Lowndes County begins summer work program

 

Ronnie Burns

Ronnie Burns

 

George Irby

George Irby

 

 

Amanda Lien

 

 

Twelve high school and college students began working on the Lowndes County Road Department Monday as part of a 12-week summer work program. 

 

The program, which will run through early August, provides 40-hour per week jobs at $10 per hour. All of the students work in the road department.  

 

"They work just like our regular workers," said county road manager Ronnie Burns. "It's turned out really well. The kids get to work with us, like they're in the department. It's a good experience for them and we get some good workers too." 

 

Students enrolled in the program work with road department crews on road repairs and debris cleanup and respond to any other calls the department receives as if they were "regular employees." The main focus of the program is work experience, but Burns said students also benefit from the experience of receiving their own -- sometimes their very first -- paycheck. 

 

"It does them real good to be using their own money," he said. "We show them how direct deposit works, they get their paychecks on the first and 15th (of the month) just like we do and we explain that to them. ... For some of them, that's their first job, so it's good for them." 

 

It's not all work and no play.

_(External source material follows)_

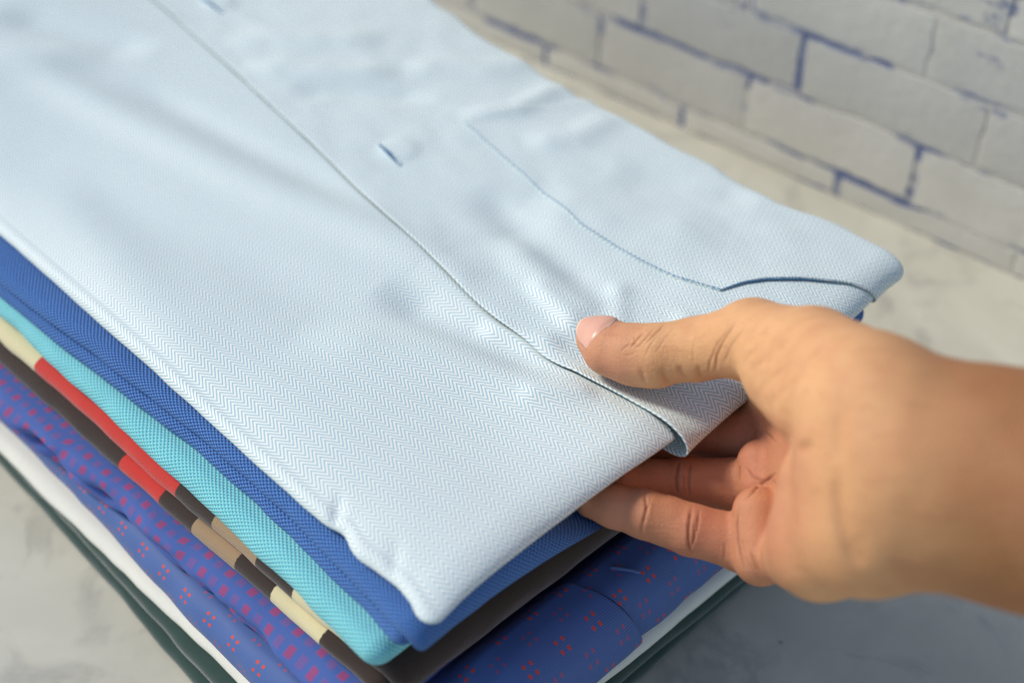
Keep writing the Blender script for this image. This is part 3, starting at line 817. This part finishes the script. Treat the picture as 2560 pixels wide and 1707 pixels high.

One of the highlights of the summer, Burns said, is allowing students to operate backhoes or other heavy equipment -- with supervision, of course. 

 

"We do all the safety training, we do all the hard work out in the heat, but we let them have fun too," he said. "We let them play a little. We didn't just want this to be all hard work. It is, but we want them to have fun too. They are kids and it's the summer." 

 

Burns, who has led the work program for over a decade, said he has seen nothing but positive results from the program. 

 

"They come and they do real hard work, and we get some great workers out of it," he said. "They're working just like they're on the road department so it frees up more people to do other work. ... So they help us too." 

 

Meanwhile, Columbus will not hold a summer work program as it has in years past due to lack of funding. 

 

Interim Director of City Planning And Community Development George Irby told The Dispatch grants from the Mississippi Department of Transportation that once funded almost half of the program costs have been unavailable since 2017. The city picked up the tab through its budget last year, providing $35,000 for the program. 

 

This year, however, the city cannot provide the funds. 

 

"I don't know why for sure, but I would assume it's because of the city's financial situation," Irby said. 

 

In the past, the city's program, which ran for almost 30 years, usually offered full-time, minimum-wage jobs for up to 25 summer workers, ages 16-24, and it lasted eight weeks. Most students worked in the public works department. 

 

The city is currently observing a hiring freeze to mitigate spending after two straight years of operating at deficits exceeding $800,000.